Pouco mais de uma semana depois dos ataques de terroristas ao território americano, nada menos do que 500 casos de violência foram cometidos contra pessoas e instituições de origem árabe, ou que vagamente “pareciam árabes”. E os sikhs têm sido vítimas em número desproporcional nesta guerra santa do racismo e falta de informação popular. As evidências da suposta culpabilidade desta etnia estão na cara: por exigência religiosa, eles usam barba, não cortam o cabelo e usam turbantes. Não importa que seus turbantes vistosos de seda sejam totalmente diferentes daqueles usados por afegãos e árabes: quem “usa toalha na cabeça”, na paranóia popular, é terrorista. “A ignorância leva ao preconceito, e torna ainda mais injustos estes atos”, diz Bhairavi Desai, a líder da Lease Drivers Coalition, organização que reúne parte dos 25 mil taxistas de Nova York. Ela, assim como Maghhattar, está em posição exemplar para entender esta equação: é sikh, apesar de ter nascido e vivido todos os seus 29 anos em Nova Jersey.

Os sikhs formam uma comunidade de cerca de 500 mil pessoas nos EUA. Uma minoria, cuja religião, diga-se, é a quinta maior do mundo. Em Nova York, o nicho profissional que ocupam é o de taxistas. “Dos 25 mil motoristas de táxi da cidade, aproximadamente 14 mil são oriundos do subcontinente indiano (Paquistão, Índia e Bangladesh)”, diz Bhairavi. “A discriminação que estes motoristas sofrem já era insuportável, mas depois dos atentados se tornou mortal”, diz. Maghhattar tem sentido na pele esse fenômeno. “No dia do ataque eu estava no Queens, perto de onde moro. Comecei a fazer lotação com as pessoas traumatizadas que chegavam de Manhattan. Não cobrei as corridas e tive prejuízos, mas queria servir a comunidade do melhor modo. Mesmo assim, já na primeira corrida do dia seguinte, um passageiro cuspiu em minha cara e me chamou de árabe imundo, além de me ameaçar de morte. Horas mais tarde, fui assaltado e só não me mataram porque eu consegui dizer que era da Índia e não tinha nada a ver com isso. Desde então, tenho sofrido todo tipo de agressões. As pessoas até tentam tirar o turbante de nossas cabeças”, diz Maghhattar.

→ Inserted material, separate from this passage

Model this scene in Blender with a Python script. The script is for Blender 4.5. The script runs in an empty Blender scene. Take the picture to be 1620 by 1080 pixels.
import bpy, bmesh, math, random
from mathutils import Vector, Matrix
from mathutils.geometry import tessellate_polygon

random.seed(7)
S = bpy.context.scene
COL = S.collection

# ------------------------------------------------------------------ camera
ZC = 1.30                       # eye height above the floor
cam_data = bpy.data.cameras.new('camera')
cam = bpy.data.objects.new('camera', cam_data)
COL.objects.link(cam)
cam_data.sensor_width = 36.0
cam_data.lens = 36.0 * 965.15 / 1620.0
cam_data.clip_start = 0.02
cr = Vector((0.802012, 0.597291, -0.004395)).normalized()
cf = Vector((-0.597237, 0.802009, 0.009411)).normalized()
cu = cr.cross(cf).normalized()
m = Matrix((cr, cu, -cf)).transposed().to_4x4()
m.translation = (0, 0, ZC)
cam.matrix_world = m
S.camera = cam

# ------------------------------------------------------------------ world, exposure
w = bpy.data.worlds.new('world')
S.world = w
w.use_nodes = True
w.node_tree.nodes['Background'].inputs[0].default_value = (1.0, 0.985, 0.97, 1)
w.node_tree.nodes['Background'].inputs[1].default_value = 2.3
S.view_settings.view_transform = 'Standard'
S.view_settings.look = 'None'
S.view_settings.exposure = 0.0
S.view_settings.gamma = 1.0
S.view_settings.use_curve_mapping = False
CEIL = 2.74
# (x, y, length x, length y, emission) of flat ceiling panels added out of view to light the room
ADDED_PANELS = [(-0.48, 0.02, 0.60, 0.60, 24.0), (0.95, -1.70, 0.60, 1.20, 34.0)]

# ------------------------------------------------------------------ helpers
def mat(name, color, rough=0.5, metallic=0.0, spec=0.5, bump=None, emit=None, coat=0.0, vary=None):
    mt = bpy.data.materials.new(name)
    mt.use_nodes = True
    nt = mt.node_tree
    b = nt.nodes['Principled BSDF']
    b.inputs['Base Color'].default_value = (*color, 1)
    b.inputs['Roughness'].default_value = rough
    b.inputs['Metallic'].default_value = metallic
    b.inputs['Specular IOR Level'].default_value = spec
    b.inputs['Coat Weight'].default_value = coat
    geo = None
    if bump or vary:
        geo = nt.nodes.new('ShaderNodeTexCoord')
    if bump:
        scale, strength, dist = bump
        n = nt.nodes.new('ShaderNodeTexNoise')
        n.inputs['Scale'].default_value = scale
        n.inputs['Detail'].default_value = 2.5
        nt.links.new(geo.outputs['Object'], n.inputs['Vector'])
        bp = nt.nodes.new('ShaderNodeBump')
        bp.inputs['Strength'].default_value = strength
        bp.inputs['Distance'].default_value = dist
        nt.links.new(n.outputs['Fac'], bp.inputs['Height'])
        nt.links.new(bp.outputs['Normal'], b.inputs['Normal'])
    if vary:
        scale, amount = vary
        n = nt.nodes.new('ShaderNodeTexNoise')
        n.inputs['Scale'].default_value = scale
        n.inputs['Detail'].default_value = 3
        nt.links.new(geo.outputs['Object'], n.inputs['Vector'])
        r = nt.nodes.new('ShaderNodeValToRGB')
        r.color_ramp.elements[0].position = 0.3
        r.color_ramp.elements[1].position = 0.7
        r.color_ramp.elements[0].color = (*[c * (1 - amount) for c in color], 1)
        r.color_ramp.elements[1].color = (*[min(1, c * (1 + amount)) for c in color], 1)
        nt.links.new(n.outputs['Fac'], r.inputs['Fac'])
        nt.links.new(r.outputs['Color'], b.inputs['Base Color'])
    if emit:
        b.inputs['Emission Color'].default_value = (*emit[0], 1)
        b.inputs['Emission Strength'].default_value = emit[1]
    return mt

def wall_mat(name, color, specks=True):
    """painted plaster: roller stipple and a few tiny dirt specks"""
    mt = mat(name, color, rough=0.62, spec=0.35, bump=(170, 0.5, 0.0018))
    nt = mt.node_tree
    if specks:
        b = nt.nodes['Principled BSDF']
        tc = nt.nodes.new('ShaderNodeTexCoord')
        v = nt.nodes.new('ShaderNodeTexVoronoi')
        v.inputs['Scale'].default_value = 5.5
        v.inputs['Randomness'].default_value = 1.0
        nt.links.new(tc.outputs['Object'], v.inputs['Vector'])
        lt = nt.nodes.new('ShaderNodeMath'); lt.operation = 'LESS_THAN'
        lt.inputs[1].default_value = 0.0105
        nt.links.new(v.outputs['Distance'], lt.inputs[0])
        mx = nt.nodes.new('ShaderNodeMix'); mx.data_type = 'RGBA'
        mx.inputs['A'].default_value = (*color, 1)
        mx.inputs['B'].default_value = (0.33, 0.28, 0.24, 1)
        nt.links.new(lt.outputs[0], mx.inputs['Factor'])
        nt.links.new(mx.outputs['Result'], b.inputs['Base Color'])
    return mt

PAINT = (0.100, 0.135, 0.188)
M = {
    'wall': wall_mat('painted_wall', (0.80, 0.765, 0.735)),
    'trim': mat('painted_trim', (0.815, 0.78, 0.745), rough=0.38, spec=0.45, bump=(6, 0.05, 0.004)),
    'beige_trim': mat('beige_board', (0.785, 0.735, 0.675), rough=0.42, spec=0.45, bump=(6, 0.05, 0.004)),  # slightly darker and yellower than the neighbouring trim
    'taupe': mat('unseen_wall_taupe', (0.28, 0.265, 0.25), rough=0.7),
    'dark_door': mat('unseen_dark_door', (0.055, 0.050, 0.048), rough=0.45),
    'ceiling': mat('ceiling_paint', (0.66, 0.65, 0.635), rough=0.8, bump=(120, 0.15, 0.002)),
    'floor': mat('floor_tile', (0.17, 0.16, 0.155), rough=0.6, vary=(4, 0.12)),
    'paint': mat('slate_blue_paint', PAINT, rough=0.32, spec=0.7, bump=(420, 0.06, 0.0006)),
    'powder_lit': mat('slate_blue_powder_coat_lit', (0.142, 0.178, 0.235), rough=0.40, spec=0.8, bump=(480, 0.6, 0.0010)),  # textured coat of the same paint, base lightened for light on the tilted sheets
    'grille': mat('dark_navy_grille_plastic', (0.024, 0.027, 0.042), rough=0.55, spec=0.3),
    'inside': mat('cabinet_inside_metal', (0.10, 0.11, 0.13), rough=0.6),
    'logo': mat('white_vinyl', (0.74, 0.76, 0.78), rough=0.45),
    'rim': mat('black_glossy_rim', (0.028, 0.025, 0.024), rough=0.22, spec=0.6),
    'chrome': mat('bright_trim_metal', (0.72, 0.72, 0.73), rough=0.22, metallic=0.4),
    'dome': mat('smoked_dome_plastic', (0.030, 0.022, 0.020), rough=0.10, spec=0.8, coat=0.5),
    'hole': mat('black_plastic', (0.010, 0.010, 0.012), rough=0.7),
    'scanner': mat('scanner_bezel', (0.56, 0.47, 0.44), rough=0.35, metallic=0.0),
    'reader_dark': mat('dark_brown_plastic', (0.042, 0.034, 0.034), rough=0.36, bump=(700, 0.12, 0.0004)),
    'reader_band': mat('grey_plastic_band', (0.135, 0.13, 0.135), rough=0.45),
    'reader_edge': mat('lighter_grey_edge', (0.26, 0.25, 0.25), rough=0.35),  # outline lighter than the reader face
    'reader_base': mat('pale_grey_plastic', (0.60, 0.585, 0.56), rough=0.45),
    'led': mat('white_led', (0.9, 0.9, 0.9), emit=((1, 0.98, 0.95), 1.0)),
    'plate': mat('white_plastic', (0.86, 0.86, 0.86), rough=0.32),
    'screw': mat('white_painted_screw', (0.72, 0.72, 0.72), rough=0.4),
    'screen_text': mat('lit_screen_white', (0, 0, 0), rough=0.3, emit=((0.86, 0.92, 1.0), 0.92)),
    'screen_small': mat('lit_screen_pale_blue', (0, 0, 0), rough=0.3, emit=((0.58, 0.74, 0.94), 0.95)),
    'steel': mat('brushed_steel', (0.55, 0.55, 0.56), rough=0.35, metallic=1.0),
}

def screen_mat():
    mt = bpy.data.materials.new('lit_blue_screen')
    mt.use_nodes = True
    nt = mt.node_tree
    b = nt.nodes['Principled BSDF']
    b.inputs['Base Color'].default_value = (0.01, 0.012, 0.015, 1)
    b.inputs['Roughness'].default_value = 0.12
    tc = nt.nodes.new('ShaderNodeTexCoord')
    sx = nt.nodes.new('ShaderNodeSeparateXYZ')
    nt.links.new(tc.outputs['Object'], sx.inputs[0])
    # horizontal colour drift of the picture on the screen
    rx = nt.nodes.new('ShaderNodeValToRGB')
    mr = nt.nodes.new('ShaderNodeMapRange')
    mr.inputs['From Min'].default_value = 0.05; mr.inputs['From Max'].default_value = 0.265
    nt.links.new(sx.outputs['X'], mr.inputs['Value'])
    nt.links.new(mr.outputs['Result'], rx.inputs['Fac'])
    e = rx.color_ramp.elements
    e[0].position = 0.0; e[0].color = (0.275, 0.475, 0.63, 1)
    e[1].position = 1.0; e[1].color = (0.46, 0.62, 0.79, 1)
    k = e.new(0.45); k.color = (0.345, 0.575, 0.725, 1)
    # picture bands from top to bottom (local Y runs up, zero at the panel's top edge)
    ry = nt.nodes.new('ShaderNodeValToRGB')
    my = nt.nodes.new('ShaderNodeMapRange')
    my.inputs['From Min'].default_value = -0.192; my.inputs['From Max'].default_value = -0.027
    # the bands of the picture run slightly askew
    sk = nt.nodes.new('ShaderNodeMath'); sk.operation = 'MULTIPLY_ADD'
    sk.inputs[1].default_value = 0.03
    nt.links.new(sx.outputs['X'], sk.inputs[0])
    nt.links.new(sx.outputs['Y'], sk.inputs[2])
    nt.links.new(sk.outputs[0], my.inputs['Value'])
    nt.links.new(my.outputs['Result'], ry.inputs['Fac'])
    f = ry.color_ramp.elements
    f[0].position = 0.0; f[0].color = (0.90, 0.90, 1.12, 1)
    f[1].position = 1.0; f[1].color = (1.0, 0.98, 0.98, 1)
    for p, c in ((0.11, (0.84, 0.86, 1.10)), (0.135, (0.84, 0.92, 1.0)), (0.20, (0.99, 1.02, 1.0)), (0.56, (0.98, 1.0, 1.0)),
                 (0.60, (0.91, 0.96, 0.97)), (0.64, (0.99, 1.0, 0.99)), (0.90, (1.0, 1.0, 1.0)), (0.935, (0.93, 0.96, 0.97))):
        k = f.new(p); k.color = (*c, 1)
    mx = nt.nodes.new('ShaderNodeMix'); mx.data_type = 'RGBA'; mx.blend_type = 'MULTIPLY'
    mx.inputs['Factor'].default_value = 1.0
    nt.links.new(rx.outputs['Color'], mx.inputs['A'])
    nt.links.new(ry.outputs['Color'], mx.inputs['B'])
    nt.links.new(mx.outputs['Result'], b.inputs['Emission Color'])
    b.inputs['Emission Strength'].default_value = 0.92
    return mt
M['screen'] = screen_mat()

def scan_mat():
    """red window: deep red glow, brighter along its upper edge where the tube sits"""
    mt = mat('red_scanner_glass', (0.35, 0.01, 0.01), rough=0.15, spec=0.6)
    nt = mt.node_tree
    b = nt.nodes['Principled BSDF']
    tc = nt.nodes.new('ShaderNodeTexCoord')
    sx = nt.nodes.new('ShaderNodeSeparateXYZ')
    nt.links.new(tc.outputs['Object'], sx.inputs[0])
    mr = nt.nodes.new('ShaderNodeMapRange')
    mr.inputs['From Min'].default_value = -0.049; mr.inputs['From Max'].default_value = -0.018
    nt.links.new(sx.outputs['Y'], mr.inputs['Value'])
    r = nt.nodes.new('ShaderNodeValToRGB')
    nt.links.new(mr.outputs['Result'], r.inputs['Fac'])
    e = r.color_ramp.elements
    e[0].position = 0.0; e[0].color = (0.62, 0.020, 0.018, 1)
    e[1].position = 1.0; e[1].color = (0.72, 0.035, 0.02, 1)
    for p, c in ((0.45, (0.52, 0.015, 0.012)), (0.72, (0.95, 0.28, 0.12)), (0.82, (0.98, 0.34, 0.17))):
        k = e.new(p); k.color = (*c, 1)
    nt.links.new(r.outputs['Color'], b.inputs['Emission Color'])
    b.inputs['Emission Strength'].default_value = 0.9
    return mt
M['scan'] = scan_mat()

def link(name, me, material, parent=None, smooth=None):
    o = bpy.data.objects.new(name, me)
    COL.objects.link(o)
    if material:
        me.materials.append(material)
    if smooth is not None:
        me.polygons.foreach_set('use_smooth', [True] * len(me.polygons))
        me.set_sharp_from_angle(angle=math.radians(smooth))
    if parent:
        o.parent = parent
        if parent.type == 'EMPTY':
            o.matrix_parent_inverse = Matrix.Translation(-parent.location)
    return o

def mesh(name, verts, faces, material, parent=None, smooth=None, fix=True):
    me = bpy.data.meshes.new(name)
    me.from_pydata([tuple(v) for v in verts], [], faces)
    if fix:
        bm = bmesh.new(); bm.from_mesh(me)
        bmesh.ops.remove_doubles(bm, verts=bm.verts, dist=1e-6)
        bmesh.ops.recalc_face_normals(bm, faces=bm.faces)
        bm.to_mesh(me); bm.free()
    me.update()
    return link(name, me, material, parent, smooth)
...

E, considerando os eventos no resto do país, até que o taxista de Nova York tem dado sorte. Na cidade de Meza, no Arizona, um sikh dono de posto de gasolina foi morto com um tiro quando ajeitava o jardim de sua propriedade. Ele estava junto a quatro mexicanos, que não sofreram agressão. O assassino, Frank Roque, ainda teve tempo de ir a outro posto e ferir gravemente um atendente libanês. No subúrbio de Dallas, outro sikh, de 70 anos, quase teve sua barba incendiada por um grupo de “vingadores patriotas”. Só foi salvo pelo fato de que o piromaníaco ateou fogo à própria mão lambuzada com combustível de isqueiro. A polícia chegou a tempo de evitar tragédia maior. “Estas pessoas não conhecem nada do mundo. Muitos americanos nem sequer conhecem as particularidades de seu país. É por isso que vêem o mundo de forma distorcida”, diz Maghhattar. “Hoje em dia, um turbante virou alvo”, completa.